> [Aim] Give back the line where "rough=.8, noise=.06, nscale=2)" appears and all the lines after it until the listing ends, unchanged and with nothing else.
---
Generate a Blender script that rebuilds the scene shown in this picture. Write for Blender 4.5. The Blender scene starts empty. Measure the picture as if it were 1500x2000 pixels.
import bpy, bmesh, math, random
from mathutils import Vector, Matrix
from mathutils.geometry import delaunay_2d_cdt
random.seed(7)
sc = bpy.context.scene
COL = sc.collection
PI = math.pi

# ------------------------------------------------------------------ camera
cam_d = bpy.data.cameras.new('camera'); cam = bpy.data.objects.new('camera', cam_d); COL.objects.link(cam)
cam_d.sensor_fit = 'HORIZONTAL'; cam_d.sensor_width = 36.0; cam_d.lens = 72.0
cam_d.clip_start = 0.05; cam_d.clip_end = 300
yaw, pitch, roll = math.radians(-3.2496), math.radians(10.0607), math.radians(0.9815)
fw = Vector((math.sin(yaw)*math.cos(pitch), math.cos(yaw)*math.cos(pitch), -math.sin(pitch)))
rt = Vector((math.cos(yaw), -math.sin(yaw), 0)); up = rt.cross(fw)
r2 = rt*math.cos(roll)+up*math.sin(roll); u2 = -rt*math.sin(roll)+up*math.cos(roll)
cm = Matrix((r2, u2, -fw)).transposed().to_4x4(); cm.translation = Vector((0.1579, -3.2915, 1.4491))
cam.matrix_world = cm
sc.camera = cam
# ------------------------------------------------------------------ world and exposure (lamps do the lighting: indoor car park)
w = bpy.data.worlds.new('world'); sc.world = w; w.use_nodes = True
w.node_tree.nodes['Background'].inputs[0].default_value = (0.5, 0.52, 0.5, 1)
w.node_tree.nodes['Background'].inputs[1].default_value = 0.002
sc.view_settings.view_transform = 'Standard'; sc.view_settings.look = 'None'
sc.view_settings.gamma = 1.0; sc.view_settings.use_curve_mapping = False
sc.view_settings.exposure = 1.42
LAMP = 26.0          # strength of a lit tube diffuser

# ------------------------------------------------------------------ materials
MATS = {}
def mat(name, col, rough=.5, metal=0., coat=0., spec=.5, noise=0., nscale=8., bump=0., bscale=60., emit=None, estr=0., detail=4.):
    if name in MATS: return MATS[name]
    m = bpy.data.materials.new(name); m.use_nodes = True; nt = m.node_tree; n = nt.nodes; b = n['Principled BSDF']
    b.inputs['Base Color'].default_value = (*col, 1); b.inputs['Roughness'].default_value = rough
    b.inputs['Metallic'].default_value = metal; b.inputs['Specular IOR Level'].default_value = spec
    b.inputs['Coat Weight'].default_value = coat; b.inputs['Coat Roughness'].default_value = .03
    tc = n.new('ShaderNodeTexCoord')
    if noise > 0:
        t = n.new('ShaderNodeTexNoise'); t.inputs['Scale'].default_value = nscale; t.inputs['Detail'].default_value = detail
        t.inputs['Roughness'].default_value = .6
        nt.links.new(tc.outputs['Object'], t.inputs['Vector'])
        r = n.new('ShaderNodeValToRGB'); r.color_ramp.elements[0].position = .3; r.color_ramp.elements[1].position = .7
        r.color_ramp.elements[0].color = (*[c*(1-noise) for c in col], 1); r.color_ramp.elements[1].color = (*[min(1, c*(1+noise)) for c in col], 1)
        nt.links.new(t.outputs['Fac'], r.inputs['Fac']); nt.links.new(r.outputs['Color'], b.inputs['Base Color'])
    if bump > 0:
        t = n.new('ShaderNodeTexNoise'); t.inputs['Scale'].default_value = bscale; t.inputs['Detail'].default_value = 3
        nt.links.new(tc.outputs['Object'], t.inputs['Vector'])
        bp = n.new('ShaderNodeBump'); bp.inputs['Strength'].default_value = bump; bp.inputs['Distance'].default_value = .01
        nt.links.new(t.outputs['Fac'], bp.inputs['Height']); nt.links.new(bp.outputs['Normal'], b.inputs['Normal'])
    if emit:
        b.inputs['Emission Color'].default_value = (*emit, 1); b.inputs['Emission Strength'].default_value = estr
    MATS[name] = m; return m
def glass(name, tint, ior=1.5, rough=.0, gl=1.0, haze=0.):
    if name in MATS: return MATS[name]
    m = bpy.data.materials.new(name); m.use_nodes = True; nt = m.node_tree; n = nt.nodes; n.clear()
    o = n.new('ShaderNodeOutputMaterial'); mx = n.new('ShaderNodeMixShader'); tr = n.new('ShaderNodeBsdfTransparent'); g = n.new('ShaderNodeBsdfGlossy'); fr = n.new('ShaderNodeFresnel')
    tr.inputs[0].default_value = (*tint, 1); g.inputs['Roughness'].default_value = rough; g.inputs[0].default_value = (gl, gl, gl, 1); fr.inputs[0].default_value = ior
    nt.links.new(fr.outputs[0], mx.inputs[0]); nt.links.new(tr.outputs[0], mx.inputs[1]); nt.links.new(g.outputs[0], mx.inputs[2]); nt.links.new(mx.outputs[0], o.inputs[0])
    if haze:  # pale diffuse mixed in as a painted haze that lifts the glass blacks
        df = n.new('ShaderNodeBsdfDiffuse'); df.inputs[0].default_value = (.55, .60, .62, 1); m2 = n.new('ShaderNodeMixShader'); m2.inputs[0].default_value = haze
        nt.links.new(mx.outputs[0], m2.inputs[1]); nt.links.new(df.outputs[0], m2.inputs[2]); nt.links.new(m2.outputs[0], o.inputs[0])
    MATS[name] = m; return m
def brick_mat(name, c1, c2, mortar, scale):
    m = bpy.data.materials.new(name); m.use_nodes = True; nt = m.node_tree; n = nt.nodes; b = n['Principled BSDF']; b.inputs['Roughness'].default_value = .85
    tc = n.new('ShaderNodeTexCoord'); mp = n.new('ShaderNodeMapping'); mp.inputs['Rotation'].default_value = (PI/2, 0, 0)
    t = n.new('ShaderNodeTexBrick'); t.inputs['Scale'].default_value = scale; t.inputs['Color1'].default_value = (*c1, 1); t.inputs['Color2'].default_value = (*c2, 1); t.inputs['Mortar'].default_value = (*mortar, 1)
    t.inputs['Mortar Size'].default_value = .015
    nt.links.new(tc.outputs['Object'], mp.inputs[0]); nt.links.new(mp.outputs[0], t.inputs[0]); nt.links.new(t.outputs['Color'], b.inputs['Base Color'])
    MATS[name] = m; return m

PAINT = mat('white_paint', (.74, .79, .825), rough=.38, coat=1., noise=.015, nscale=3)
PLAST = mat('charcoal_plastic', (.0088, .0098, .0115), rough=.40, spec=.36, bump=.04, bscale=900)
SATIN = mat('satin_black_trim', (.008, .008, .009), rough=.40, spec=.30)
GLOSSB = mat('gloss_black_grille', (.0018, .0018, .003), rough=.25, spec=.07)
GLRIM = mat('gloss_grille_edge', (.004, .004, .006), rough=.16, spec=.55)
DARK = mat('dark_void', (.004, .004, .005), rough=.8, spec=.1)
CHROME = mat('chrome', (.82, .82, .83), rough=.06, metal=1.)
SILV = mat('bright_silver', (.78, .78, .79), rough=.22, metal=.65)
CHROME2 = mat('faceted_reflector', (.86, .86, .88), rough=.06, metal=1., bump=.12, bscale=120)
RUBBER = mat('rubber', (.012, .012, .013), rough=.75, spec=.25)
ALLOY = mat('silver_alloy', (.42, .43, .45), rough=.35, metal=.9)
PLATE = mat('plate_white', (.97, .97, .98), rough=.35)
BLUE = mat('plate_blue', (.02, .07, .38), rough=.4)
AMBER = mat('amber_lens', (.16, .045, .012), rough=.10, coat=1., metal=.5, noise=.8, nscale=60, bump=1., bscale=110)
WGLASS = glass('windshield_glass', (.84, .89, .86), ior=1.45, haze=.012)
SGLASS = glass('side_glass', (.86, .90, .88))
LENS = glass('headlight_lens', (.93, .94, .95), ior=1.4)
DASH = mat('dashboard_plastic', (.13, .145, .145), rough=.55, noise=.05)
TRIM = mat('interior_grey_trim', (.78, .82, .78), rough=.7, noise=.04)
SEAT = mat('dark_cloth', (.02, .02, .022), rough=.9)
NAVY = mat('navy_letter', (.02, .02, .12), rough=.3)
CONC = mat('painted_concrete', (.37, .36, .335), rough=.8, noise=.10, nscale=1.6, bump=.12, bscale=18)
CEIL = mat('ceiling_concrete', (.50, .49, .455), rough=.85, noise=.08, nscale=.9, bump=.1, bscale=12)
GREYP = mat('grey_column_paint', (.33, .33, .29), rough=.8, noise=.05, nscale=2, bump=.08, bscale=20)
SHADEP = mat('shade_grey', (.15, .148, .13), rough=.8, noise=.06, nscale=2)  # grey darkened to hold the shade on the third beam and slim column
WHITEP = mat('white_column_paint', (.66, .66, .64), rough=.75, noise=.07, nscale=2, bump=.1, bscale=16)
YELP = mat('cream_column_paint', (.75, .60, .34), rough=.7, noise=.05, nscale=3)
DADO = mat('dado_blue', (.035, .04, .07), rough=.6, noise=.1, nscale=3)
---
> [Written solution]
SHADEP = mat('shade_grey', (.15, .148, .13), rough=.8, noise=.06, nscale=2)  # grey darkened to hold the shade on the third beam and slim column
WHITEP = mat('white_column_paint', (.66, .66, .64), rough=.75, noise=.07, nscale=2, bump=.1, bscale=16)
YELP = mat('cream_column_paint', (.75, .60, .34), rough=.7, noise=.05, nscale=3)
DADO = mat('dado_blue', (.035, .04, .07), rough=.6, noise=.1, nscale=3)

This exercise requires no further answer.